» **The input**:
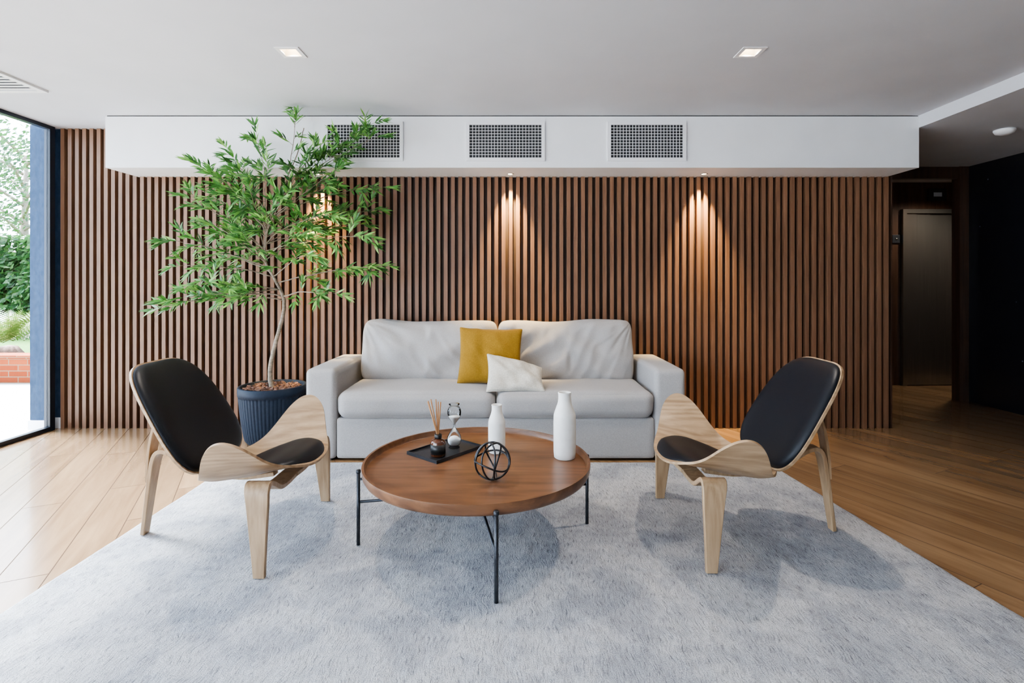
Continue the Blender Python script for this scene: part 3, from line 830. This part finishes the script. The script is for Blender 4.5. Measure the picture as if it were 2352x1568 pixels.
bm=bmesh.new(); tube(bm,[(0,0,0),(.1,0,1.5),(-.05,.1,3),(.1,0,5.4)],[.16,.13,.10,.05],12)
for k in range(16):
    a=k*2.4; z=2.4+k*.2
    tube(bm,[(0,0,z),(.7*math.cos(a),.7*math.sin(a),z+.5),(1.5*math.cos(a),1.5*math.sin(a),z+.7)],[.05,.035,.012],7)
mk("trunk",bm,m_bark,gt)
bm=bmesh.new()
for i in range(4200):
    k=random.randrange(16); A=k*2.4; z=2.4+k*.2
    quadleaf(bm,Vector((1.4*math.cos(A)+random.gauss(0,.45),1.4*math.sin(A)+random.gauss(0,.45),z+.7+random.gauss(0,.28))),.08)
mk("crown",bm,m_hedge,gt,smooth=False,normals=False,kind="stuff")

# ------------------------------------------------------------------ light
w=bpy.data.worlds.new("World"); S.world=w; w.use_nodes=True
bg=w.node_tree.nodes["Background"]
nt=w.node_tree
tc=nt.nodes.new("ShaderNodeTexCoord"); sx=nt.nodes.new("ShaderNodeSeparateXYZ"); cr=nt.nodes.new("ShaderNodeValToRGB")
nt.links.new(tc.outputs["Generated"],sx.inputs[0]); nt.links.new(sx.outputs[2],cr.inputs[0]); nt.links.new(cr.outputs[0],bg.inputs[0])
cr.color_ramp.elements[0].color=(.74,.86,1,1); cr.color_ramp.elements[1].color=(.50,.72,1,1)
bg.inputs[1].default_value=14.0
sd=bpy.data.lights.new("sun","SUN"); sd.energy=105; sd.angle=.45; sd.color=(.90,.96,1)
so=bpy.data.objects.new("sun",sd); so.rotation_euler=Vector((.60,-.32,-.90)).to_track_quat('-Z','Y').to_euler(); lk(so)

# ------------------------------------------------------------------ camera
cd=bpy.data.cameras.new("camera"); cd.sensor_width=36; cd.clip_start=.05
cd.lens=1200/2352*36; cd.shift_y=-134/2352
co=bpy.data.objects.new("camera",cd); co.location=(0,0,1.25); co.rotation_euler=(math.radians(90),0,0); lk(co)
S.camera=co
S.view_settings.view_transform='AgX'
S.view_settings.look='AgX - Medium High Contrast'
S.view_settings.exposure=0.0
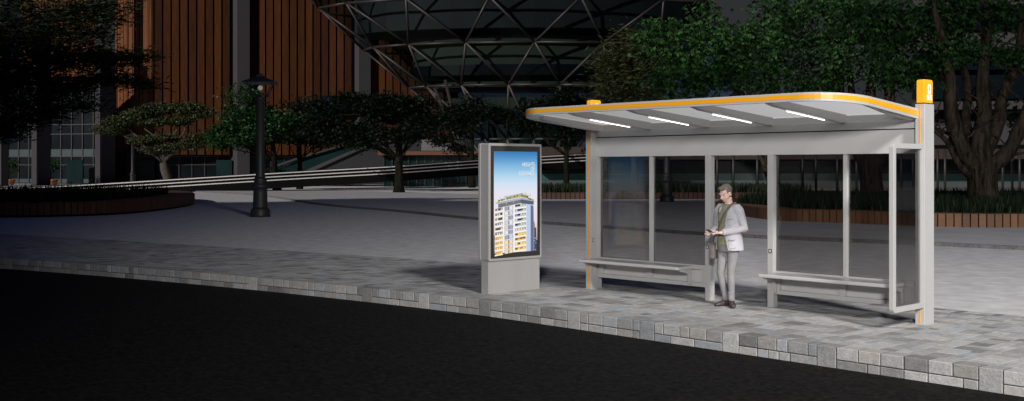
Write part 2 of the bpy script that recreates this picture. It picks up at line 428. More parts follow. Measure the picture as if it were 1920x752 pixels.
# ------------------------------------------------------------------ bus shelter
S = empty('bus_shelter', A, ROT)
tag(S, 'grey steel bus shelter with orange striped canopy and orange BUS boxes on its end posts', 'bus shelter')
def text_mesh(name, body, size, mat, parent, M4, align='LEFT', ext=.0012, spacing=1.0, sx=1.0, off=0.0):
    cu = bpy.data.curves.new(name, 'FONT'); cu.body = body; cu.size = size; cu.align_x = align; cu.extrude = ext
    cu.space_line = .95; cu.space_character = spacing; cu.offset = off
    t = bpy.data.objects.new('tmp', cu); COL.objects.link(t)
    bpy.context.view_layer.update()
    me = bpy.data.meshes.new_from_object(t.evaluated_get(bpy.context.evaluated_depsgraph_get()))
    bpy.data.objects.remove(t); me.name = name
    me.transform(M4 @ Matrix.Diagonal((sx, 1, 1, 1)))
    me.materials.clear(); me.materials.append(mat)
    o = bpy.data.objects.new(name, me); COL.objects.link(o); o.parent = parent; return o
def face_x(x, y, z):   # text plane facing +x, reading along +y
    return Matrix(((0,0,1,x),(1,0,0,y),(0,1,0,z),(0,0,0,1)))
PD = .27; ZT = 2.838
def rrect(x0, x1, y0, y1, r, corners=(1,1,1,1), n=8):     # ccw from bottom-left
    pts = []
    for (cx, cy, a0, on) in ((x0, y0, 180, corners[0]), (x1, y0, 270, corners[1]), (x1, y1, 0, corners[2]), (x0, y1, 90, corners[3])):
        if not on: pts.append((cx, cy)); continue
        ox = cx+r if cx == x0 else cx-r; oy = cy+r if cy == y0 else cy-r
        for k in range(n+1):
            a = R(a0+90*k/n); pts.append((ox+r*math.cos(a), oy+r*math.sin(a)))
    return pts
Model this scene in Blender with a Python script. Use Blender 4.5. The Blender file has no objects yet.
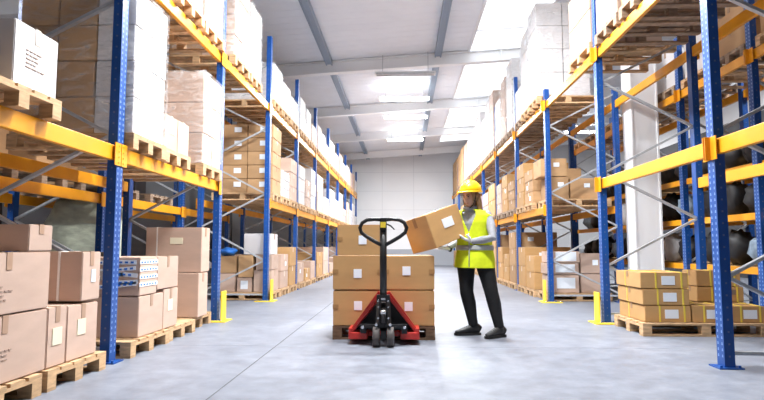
import bpy, bmesh, math, random
from mathutils import Vector, Matrix, Euler
random.seed(7)
S = bpy.context.scene
COL = S.collection
PI = math.pi

# ------------------------------------------------------------------ materials
def mat(name, col, rough=0.6, metal=0.0, nscale=0, namt=0.0, rnd=0.0, bump=0.0, stretch=None, spec=0.5):
    m = bpy.data.materials.new(name); m.use_nodes = True
    nt = m.node_tree; b = nt.nodes['Principled BSDF']
    b.inputs['Roughness'].default_value = rough
    b.inputs['Metallic'].default_value = metal
    b.inputs['Specular IOR Level'].default_value = spec
    b.inputs['Base Color'].default_value = (*col, 1)
    last = None
    if nscale:
        tc = nt.nodes.new('ShaderNodeTexCoord')
        src = tc.outputs['Object']
        if stretch:
            mp = nt.nodes.new('ShaderNodeMapping'); mp.inputs['Scale'].default_value = stretch
            nt.links.new(src, mp.inputs['Vector']); src = mp.outputs['Vector']
        nz = nt.nodes.new('ShaderNodeTexNoise'); nz.inputs['Scale'].default_value = nscale
        nz.inputs['Detail'].default_value = 5
        nt.links.new(src, nz.inputs['Vector'])
        rp = nt.nodes.new('ShaderNodeValToRGB')
        rp.color_ramp.elements[0].position = .3; rp.color_ramp.elements[1].position = .7
        rp.color_ramp.elements[0].color = (*[c * (1 - namt) for c in col], 1)
        rp.color_ramp.elements[1].color = (*[min(1, c * (1 + namt)) for c in col], 1)
        nt.links.new(nz.outputs['Fac'], rp.inputs['Fac'])
        last = rp.outputs['Color']
        if bump:
            bp = nt.nodes.new('ShaderNodeBump'); bp.inputs['Strength'].default_value = bump
            bp.inputs['Distance'].default_value = .02
            nt.links.new(nz.outputs['Fac'], bp.inputs['Height']); nt.links.new(bp.outputs['Normal'], b.inputs['Normal'])
    if rnd:
        oi = nt.nodes.new('ShaderNodeObjectInfo')
        mr = nt.nodes.new('ShaderNodeMapRange')
        mr.inputs['To Min'].default_value = 1 - rnd; mr.inputs['To Max'].default_value = 1 + rnd
        nt.links.new(oi.outputs['Random'], mr.inputs['Value'])
        hs = nt.nodes.new('ShaderNodeHueSaturation')
        nt.links.new(mr.outputs['Result'], hs.inputs['Value'])
        if last: nt.links.new(last, hs.inputs['Color'])
        else: hs.inputs['Color'].default_value = (*col, 1)
        last = hs.outputs['Color']
    if last: nt.links.new(last, b.inputs['Base Color'])
    return m

def emit(name, col, s):
    m = bpy.data.materials.new(name); m.use_nodes = True
    b = m.node_tree.nodes['Principled BSDF']
    b.inputs['Base Color'].default_value = (*col, 1)
    b.inputs['Emission Color'].default_value = (*col, 1); b.inputs['Emission Strength'].default_value = s
    return m

M = {}
M['kraft'] = mat('kraft_cardboard', (.46, .275, .135), .75, nscale=3, namt=.08, rnd=.13, stretch=(1, 1, 3))
M['gold'] = mat('golden_cardboard', (.50, .29, .115), .7, nscale=3, namt=.07, rnd=.06, stretch=(1, 1, 3))
M['pink'] = mat('pale_brown_cardboard', (.54, .385, .305), .75, nscale=3, namt=.07, rnd=.10, stretch=(1, 1, 3))
M['white'] = mat('white_cardboard', (.63, .605, .61), .6, nscale=4, namt=.05, rnd=.08)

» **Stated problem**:
Leave the pictures out and reproduce each record exactly as written.

» **Solution**:
Continue the Blender Python script for this scene: part 3, from line 830. This part finishes the script. The script is for Blender 4.5. Measure the picture as if it were 2352x1568 pixels.
bm=bmesh.new(); tube(bm,[(0,0,0),(.1,0,1.5),(-.05,.1,3),(.1,0,5.4)],[.16,.13,.10,.05],12)
for k in range(16):
    a=k*2.4; z=2.4+k*.2
    tube(bm,[(0,0,z),(.7*math.cos(a),.7*math.sin(a),z+.5),(1.5*math.cos(a),1.5*math.sin(a),z+.7)],[.05,.035,.012],7)
mk("trunk",bm,m_bark,gt)
bm=bmesh.new()
for i in range(4200):
    k=random.randrange(16); A=k*2.4; z=2.4+k*.2
    quadleaf(bm,Vector((1.4*math.cos(A)+random.gauss(0,.45),1.4*math.sin(A)+random.gauss(0,.45),z+.7+random.gauss(0,.28))),.08)
mk("crown",bm,m_hedge,gt,smooth=False,normals=False,kind="stuff")

# ------------------------------------------------------------------ light
w=bpy.data.worlds.new("World"); S.world=w; w.use_nodes=True
bg=w.node_tree.nodes["Background"]
nt=w.node_tree
tc=nt.nodes.new("ShaderNodeTexCoord"); sx=nt.nodes.new("ShaderNodeSeparateXYZ"); cr=nt.nodes.new("ShaderNodeValToRGB")
nt.links.new(tc.outputs["Generated"],sx.inputs[0]); nt.links.new(sx.outputs[2],cr.inputs[0]); nt.links.new(cr.outputs[0],bg.inputs[0])
cr.color_ramp.elements[0].color=(.74,.86,1,1); cr.color_ramp.elements[1].color=(.50,.72,1,1)
bg.inputs[1].default_value=14.0
sd=bpy.data.lights.new("sun","SUN"); sd.energy=105; sd.angle=.45; sd.color=(.90,.96,1)
so=bpy.data.objects.new("sun",sd); so.rotation_euler=Vector((.60,-.32,-.90)).to_track_quat('-Z','Y').to_euler(); lk(so)

# ------------------------------------------------------------------ camera
cd=bpy.data.cameras.new("camera"); cd.sensor_width=36; cd.clip_start=.05
cd.lens=1200/2352*36; cd.shift_y=-134/2352
co=bpy.data.objects.new("camera",cd); co.location=(0,0,1.25); co.rotation_euler=(math.radians(90),0,0); lk(co)
S.camera=co
S.view_settings.view_transform='AgX'
S.view_settings.look='AgX - Medium High Contrast'
S.view_settings.exposure=0.0
Write part 2 of the bpy script that recreates this picture. It picks up at line 428. More parts follow. Measure the picture as if it were 1920x752 pixels.
# ------------------------------------------------------------------ bus shelter
S = empty('bus_shelter', A, ROT)
tag(S, 'grey steel bus shelter with orange striped canopy and orange BUS boxes on its end posts', 'bus shelter')
def text_mesh(name, body, size, mat, parent, M4, align='LEFT', ext=.0012, spacing=1.0, sx=1.0, off=0.0):
    cu = bpy.data.curves.new(name, 'FONT'); cu.body = body; cu.size = size; cu.align_x = align; cu.extrude = ext
    cu.space_line = .95; cu.space_character = spacing; cu.offset = off
    t = bpy.data.objects.new('tmp', cu); COL.objects.link(t)
    bpy.context.view_layer.update()
    me = bpy.data.meshes.new_from_object(t.evaluated_get(bpy.context.evaluated_depsgraph_get()))
    bpy.data.objects.remove(t); me.name = name
    me.transform(M4 @ Matrix.Diagonal((sx, 1, 1, 1)))
    me.materials.clear(); me.materials.append(mat)
    o = bpy.data.objects.new(name, me); COL.objects.link(o); o.parent = parent; return o
def face_x(x, y, z):   # text plane facing +x, reading along +y
    return Matrix(((0,0,1,x),(1,0,0,y),(0,1,0,z),(0,0,0,1)))
PD = .27; ZT = 2.838
def rrect(x0, x1, y0, y1, r, corners=(1,1,1,1), n=8):     # ccw from bottom-left
    pts = []
    for (cx, cy, a0, on) in ((x0, y0, 180, corners[0]), (x1, y0, 270, corners[1]), (x1, y1, 0, corners[2]), (x0, y1, 90, corners[3])):
        if not on: pts.append((cx, cy)); continue
        ox = cx+r if cx == x0 else cx-r; oy = cy+r if cy == y0 else cy-r
        for k in range(n+1):
            a = R(a0+90*k/n); pts.append((ox+r*math.cos(a), oy+r*math.sin(a)))
    return pts
Model this scene in Blender with a Python script. Use Blender 4.5. The Blender file has no objects yet.
import bpy, bmesh, math, random
from mathutils import Vector, Matrix, Euler
random.seed(7)
S = bpy.context.scene
COL = S.collection
PI = math.pi

# ------------------------------------------------------------------ materials
def mat(name, col, rough=0.6, metal=0.0, nscale=0, namt=0.0, rnd=0.0, bump=0.0, stretch=None, spec=0.5):
    m = bpy.data.materials.new(name); m.use_nodes = True
    nt = m.node_tree; b = nt.nodes['Principled BSDF']
    b.inputs['Roughness'].default_value = rough
    b.inputs['Metallic'].default_value = metal
    b.inputs['Specular IOR Level'].default_value = spec
    b.inputs['Base Color'].default_value = (*col, 1)
    last = None
    if nscale:
        tc = nt.nodes.new('ShaderNodeTexCoord')
        src = tc.outputs['Object']
        if stretch:
            mp = nt.nodes.new('ShaderNodeMapping'); mp.inputs['Scale'].default_value = stretch
            nt.links.new(src, mp.inputs['Vector']); src = mp.outputs['Vector']
        nz = nt.nodes.new('ShaderNodeTexNoise'); nz.inputs['Scale'].default_value = nscale
        nz.inputs['Detail'].default_value = 5
        nt.links.new(src, nz.inputs['Vector'])
        rp = nt.nodes.new('ShaderNodeValToRGB')
        rp.color_ramp.elements[0].position = .3; rp.color_ramp.elements[1].position = .7
        rp.color_ramp.elements[0].color = (*[c * (1 - namt) for c in col], 1)
        rp.color_ramp.elements[1].color = (*[min(1, c * (1 + namt)) for c in col], 1)
        nt.links.new(nz.outputs['Fac'], rp.inputs['Fac'])
        last = rp.outputs['Color']
        if bump:
            bp = nt.nodes.new('ShaderNodeBump'); bp.inputs['Strength'].default_value = bump
            bp.inputs['Distance'].default_value = .02
            nt.links.new(nz.outputs['Fac'], bp.inputs['Height']); nt.links.new(bp.outputs['Normal'], b.inputs['Normal'])
    if rnd:
        oi = nt.nodes.new('ShaderNodeObjectInfo')
        mr = nt.nodes.new('ShaderNodeMapRange')
        mr.inputs['To Min'].default_value = 1 - rnd; mr.inputs['To Max'].default_value = 1 + rnd
        nt.links.new(oi.outputs['Random'], mr.inputs['Value'])
        hs = nt.nodes.new('ShaderNodeHueSaturation')
        nt.links.new(mr.outputs['Result'], hs.inputs['Value'])
        if last: nt.links.new(last, hs.inputs['Color'])
        else: hs.inputs['Color'].default_value = (*col, 1)
        last = hs.outputs['Color']
    if last: nt.links.new(last, b.inputs['Base Color'])
    return m

def emit(name, col, s):
    m = bpy.data.materials.new(name); m.use_nodes = True
    b = m.node_tree.nodes['Principled BSDF']
    b.inputs['Base Color'].default_value = (*col, 1)
    b.inputs['Emission Color'].default_value = (*col, 1); b.inputs['Emission Strength'].default_value = s
    return m

M = {}
M['kraft'] = mat('kraft_cardboard', (.46, .275, .135), .75, nscale=3, namt=.08, rnd=.13, stretch=(1, 1, 3))
M['gold'] = mat('golden_cardboard', (.50, .29, .115), .7, nscale=3, namt=.07, rnd=.06, stretch=(1, 1, 3))
M['pink'] = mat('pale_brown_cardboard', (.54, .385, .305), .75, nscale=3, namt=.07, rnd=.10, stretch=(1, 1, 3))
M['white'] = mat('white_cardboard', (.63, .605, .61), .6, nscale=4, namt=.05, rnd=.08)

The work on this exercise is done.